What this task involves: Reproduce the listing below from the line with "Generate a Blender" to the line with "C = bpy.context.scene.collection", both lines included, character for character, minus any pictures.

** Start of Provided records **

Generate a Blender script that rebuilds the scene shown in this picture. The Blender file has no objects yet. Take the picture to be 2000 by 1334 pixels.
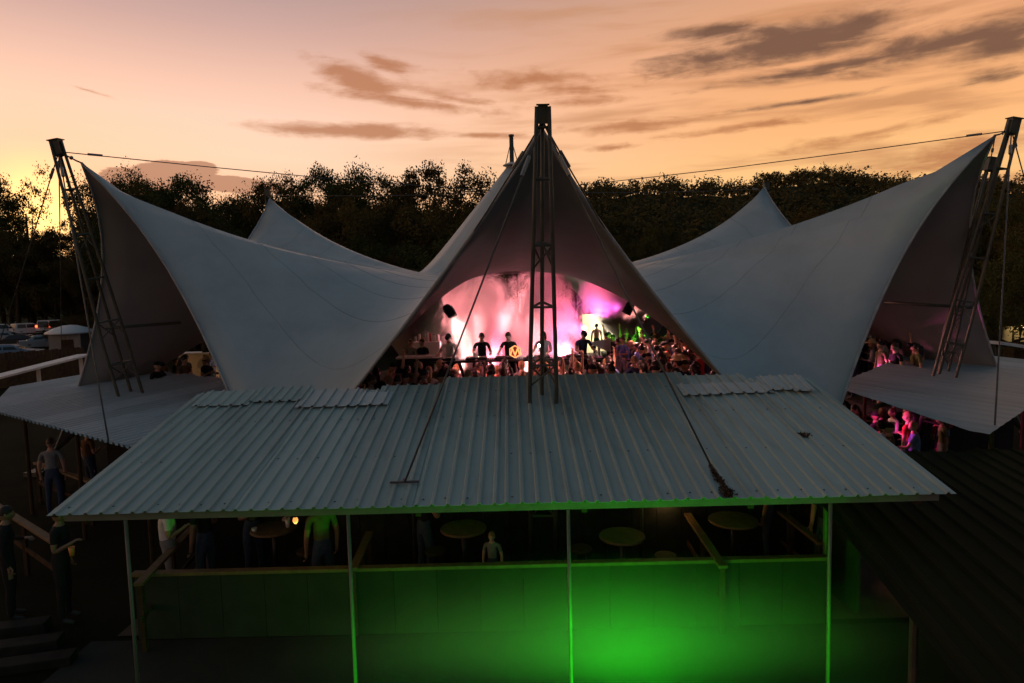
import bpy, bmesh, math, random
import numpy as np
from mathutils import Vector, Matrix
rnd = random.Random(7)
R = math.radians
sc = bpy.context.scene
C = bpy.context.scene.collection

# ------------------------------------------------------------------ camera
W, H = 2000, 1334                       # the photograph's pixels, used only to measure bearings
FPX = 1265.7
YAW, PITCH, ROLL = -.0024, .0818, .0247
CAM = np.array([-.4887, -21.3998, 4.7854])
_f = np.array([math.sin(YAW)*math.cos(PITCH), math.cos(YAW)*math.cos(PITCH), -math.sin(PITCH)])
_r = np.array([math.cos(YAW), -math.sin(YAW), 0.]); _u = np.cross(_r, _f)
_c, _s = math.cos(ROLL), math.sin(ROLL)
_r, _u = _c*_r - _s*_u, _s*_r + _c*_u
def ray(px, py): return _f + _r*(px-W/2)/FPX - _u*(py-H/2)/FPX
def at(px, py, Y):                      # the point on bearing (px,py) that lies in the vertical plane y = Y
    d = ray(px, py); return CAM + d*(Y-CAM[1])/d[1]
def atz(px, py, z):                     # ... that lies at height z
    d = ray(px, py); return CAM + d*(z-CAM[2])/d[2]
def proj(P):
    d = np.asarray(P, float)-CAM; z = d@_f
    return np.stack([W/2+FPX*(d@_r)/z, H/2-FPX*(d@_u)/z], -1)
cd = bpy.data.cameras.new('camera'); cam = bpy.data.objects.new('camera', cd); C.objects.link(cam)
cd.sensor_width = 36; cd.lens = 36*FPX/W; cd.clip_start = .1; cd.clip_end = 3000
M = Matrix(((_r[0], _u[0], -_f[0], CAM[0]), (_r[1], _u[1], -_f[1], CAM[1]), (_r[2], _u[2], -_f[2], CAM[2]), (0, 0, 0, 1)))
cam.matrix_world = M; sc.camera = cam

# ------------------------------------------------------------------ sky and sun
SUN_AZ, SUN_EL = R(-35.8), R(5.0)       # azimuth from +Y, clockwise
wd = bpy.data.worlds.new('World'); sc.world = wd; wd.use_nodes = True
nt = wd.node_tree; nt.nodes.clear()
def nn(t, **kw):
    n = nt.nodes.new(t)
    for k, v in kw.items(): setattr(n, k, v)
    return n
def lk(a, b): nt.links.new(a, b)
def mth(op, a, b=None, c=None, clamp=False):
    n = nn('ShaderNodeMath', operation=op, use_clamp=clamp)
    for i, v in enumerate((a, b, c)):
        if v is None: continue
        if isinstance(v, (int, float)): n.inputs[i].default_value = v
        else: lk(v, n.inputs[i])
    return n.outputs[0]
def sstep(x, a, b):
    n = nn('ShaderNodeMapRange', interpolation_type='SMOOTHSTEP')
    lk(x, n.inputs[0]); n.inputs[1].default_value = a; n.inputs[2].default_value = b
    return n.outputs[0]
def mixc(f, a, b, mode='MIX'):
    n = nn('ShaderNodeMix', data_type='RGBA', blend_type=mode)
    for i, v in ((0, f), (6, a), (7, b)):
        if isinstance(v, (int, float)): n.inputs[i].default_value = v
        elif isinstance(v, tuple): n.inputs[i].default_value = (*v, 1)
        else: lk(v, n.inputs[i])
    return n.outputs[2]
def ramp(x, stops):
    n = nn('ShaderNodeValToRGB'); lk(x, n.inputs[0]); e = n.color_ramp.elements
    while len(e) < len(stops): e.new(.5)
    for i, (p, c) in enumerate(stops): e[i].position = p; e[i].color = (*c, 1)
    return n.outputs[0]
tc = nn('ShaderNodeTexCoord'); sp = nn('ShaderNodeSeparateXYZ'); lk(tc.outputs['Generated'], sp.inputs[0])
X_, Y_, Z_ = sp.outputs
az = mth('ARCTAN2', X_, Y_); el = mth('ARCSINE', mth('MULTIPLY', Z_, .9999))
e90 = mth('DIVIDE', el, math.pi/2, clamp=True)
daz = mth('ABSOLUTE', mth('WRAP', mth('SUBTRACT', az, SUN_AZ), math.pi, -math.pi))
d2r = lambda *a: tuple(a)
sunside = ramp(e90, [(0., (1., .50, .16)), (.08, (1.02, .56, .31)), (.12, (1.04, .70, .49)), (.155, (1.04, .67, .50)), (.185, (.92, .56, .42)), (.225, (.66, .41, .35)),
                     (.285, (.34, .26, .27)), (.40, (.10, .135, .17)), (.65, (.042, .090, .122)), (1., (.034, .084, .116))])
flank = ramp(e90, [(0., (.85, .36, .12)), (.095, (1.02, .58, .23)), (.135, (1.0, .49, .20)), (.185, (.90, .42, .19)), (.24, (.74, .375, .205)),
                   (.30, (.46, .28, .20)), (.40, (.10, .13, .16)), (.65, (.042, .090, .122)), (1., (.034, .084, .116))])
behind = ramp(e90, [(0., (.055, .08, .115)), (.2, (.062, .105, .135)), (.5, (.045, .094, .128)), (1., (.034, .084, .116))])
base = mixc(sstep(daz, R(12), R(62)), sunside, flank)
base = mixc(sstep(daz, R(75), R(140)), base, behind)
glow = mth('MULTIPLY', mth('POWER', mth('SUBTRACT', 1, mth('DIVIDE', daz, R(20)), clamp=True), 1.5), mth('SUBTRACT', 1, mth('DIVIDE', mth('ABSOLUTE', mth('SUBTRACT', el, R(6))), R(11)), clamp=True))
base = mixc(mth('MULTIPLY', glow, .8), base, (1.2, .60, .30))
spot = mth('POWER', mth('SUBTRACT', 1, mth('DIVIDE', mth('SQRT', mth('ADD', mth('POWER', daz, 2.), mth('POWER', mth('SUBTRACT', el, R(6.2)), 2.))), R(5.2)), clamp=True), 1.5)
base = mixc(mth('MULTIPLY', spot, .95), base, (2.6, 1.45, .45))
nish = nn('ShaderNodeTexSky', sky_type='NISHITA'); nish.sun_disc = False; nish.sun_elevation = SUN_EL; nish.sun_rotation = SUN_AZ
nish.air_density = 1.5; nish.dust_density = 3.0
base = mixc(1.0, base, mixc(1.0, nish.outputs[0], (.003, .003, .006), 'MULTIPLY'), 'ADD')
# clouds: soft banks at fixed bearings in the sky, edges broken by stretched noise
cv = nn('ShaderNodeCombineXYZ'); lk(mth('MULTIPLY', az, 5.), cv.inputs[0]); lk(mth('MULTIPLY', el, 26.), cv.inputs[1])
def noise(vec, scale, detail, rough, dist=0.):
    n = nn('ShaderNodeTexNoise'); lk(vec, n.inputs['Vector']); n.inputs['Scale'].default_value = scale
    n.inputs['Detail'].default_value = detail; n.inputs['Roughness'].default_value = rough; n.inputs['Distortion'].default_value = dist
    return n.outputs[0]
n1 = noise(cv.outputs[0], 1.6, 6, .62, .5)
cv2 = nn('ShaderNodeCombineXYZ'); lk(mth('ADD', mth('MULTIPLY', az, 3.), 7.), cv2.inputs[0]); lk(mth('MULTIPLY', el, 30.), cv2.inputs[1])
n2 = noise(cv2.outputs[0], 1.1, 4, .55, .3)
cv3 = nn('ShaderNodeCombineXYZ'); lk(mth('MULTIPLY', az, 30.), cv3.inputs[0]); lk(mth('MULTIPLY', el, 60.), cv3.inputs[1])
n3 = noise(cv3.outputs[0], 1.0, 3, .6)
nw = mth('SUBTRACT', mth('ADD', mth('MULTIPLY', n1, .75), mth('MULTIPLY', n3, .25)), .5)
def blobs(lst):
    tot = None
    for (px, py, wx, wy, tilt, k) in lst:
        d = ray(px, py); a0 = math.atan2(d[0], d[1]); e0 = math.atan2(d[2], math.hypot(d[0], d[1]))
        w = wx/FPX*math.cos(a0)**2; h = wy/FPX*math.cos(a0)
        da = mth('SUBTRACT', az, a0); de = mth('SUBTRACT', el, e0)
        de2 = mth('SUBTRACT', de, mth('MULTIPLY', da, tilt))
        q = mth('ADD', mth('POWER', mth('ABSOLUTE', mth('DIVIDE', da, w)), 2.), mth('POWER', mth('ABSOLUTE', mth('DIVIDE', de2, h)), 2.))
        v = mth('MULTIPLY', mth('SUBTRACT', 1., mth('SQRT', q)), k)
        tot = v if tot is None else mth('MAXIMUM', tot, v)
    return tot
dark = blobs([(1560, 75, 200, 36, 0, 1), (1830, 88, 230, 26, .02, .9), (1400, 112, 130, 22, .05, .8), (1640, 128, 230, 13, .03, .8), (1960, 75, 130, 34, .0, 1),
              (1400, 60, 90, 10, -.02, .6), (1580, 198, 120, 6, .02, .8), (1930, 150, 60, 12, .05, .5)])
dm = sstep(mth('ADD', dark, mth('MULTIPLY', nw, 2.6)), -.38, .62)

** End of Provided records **
** Start of Provided records **

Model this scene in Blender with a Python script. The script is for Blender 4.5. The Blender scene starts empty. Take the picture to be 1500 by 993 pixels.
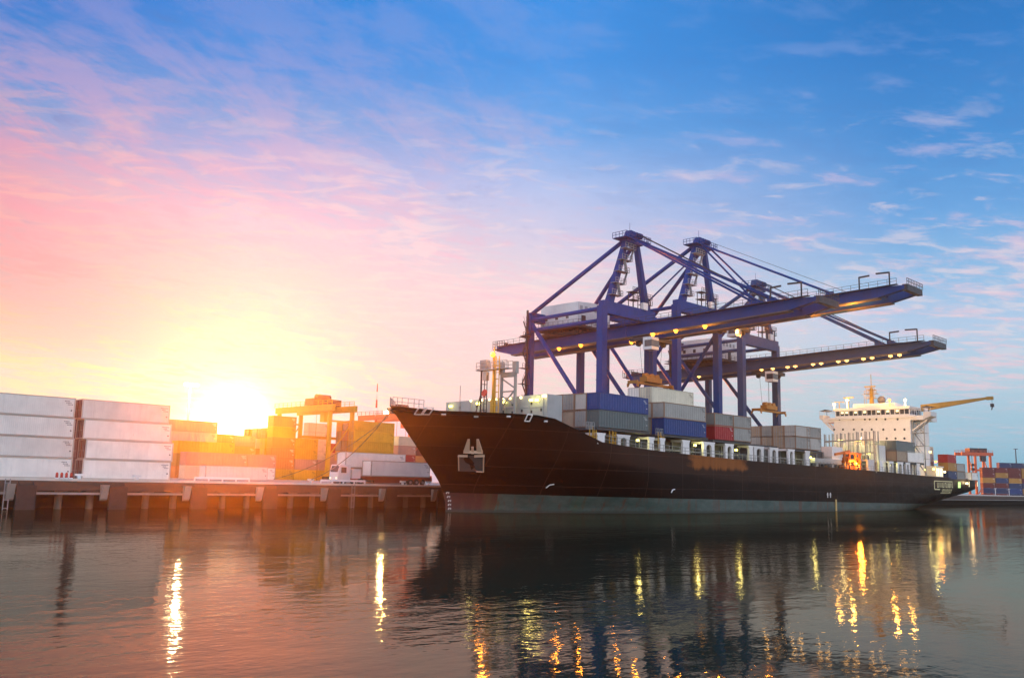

** End of Provided records **

Output of the task:
Generate a Blender script that rebuilds the scene shown in this picture. The Blender file has no objects yet. Take the picture to be 2000 by 1334 pixels.
import bpy, bmesh, math, random
import numpy as np
from mathutils import Vector, Matrix
rnd = random.Random(7)
R = math.radians
sc = bpy.context.scene
C = bpy.context.scene.collection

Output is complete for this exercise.